Exhibit 5.1
Conyers Dill &
Pearman
Barristers & Attorneys
50 Raffles Place #18-04
Singapore Land Tower, Singapore 048623
Telephone (65) 62236006
Facsimile (65) 62237887
10 March 2004
China Yuchai International Limited
16 Raffles Quay #26-00
Hong Leong Building
Singapore 048581
Dear Sirs
China Yuchai International Limited (the “Company”)
Bermuda legal opinion
We have acted as special Bermuda legal counsel to the Company in connection with the offering for sale by certain selling shareholders named in the prospectus contained in the registration statement on Form F-3 of the Company (the “Registration Statement”) of 9,931,169 existing ordinary shares in the Company (the “Sale Shares”), par value US$0.10 per Sale Share as described in the Registration Statement to be filed with the United States Securities and Exchange Commission (the “Securities and Exchange Commission”) on or about the date hereof.
For the purposes of giving this opinion, we have examined copies of the following documents:
(i) | the Registration Statement and the prospectus contained therein; |
(ii) | the register of members of the Company; and |
(iii) | resolutions and minutes of meetings of the directors and members of the Company, as the case may be, relating to the issue or transfer of the Sale Shares to the selling shareholders named in the Registration Statement (the “Minutes”). |
We have also reviewed the memorandum of association and the bye-laws of the Company and such other documents and made such enquiries as to questions of law as we have deemed necessary in order to render the opinion set forth below.

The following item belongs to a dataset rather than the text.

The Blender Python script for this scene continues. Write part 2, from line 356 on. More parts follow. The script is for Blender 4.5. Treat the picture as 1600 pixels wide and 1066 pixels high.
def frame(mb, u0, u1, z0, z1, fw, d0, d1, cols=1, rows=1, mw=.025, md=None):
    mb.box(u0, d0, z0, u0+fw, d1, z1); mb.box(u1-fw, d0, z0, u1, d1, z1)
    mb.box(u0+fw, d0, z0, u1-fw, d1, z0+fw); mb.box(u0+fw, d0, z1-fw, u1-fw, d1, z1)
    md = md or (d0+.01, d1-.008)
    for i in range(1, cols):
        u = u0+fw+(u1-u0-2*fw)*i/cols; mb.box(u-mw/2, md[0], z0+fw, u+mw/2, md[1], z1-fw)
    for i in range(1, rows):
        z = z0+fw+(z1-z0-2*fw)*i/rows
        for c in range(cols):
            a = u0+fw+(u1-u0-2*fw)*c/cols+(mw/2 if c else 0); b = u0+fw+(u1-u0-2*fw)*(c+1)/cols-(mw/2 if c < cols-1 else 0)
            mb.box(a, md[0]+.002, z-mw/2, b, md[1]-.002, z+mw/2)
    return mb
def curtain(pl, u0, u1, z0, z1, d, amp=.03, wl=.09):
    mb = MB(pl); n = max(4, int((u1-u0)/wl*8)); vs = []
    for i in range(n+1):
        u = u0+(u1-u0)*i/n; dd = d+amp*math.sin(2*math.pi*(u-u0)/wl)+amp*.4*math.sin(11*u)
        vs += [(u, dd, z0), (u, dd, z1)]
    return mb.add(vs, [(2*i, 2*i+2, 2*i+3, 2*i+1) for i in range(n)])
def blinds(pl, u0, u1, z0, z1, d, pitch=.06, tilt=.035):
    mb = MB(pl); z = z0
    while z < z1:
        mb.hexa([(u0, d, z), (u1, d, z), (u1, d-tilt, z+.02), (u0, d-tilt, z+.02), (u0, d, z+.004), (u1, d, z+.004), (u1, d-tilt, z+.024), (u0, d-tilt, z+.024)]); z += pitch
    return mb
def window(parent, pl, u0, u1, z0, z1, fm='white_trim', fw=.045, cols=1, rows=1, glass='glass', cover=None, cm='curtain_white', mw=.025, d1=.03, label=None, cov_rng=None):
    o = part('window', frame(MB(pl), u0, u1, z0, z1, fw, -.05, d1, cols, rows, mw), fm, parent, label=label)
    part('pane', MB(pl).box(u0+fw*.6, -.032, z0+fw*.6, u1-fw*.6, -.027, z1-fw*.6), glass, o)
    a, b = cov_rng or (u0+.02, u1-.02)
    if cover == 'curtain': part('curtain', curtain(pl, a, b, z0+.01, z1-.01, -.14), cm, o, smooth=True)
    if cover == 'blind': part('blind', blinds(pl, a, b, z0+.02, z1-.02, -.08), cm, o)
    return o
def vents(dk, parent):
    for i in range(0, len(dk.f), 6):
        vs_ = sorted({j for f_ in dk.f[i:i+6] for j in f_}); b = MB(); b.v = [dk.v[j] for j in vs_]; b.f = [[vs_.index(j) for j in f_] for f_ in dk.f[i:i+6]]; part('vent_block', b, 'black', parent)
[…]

We have assumed (a) the genuineness and authenticity of all signatures and the conformity to the originals of all copies (whether or not certified) examined by us and the authenticity and completeness of the originals from which such copies were taken; (b) that the resolutions contained in the Minutes remain in full force and effect and have not been rescinded or amended; and (c) that there is no provision of the law of any jurisdiction, other than Bermuda, which would have any implication in relation to the opinions expressed herein.
We have made no investigation of and express no opinion in relation to the laws of any jurisdiction other than Bermuda. This opinion is to be governed by and construed in accordance with the laws of Bermuda and is limited to and is given on the basis of the current law and practice in Bermuda. Subject as expressly mentioned below, this opinion is issued solely for your benefit and is not to be relied upon by any other person, firm or entity or in respect of any other matter.

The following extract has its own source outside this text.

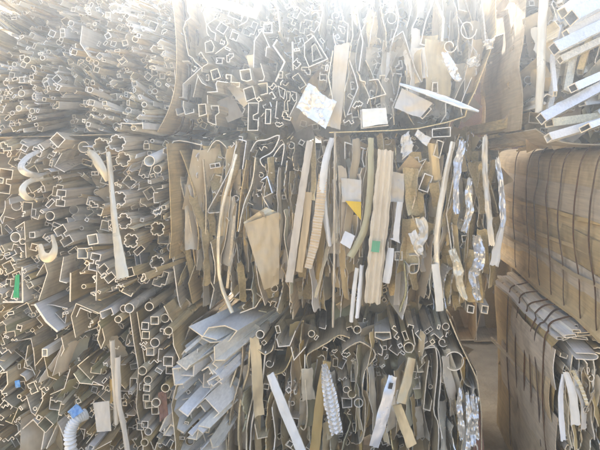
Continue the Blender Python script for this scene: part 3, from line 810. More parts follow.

On the basis of and subject to the foregoing, we are of the opinion that the Sale Shares were duly authorised for issue by the Company at the time they were issued and have been validly issued and, as far as the Company is concerned, are fully paid and non-assessable (meaning no further sums are payable to the Company with respect to the Sale Shares).

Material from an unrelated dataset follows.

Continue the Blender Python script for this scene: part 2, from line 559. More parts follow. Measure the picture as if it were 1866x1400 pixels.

We express no opinion on the title in relation to the Sale Shares.
We hereby consent to the filing of this opinion as an exhibit to the Registration Statement and to the references to us under the headings “Enforceability of Civil Liabilities” and “Legal Matters” in the Registration Statement. In giving such consent, we do not thereby admit that we come within the category of persons whose consent is required under Section 7 of the Securities Act of the United States, or the Rules and Regulations of the Securities and Exchange Commission thereunder.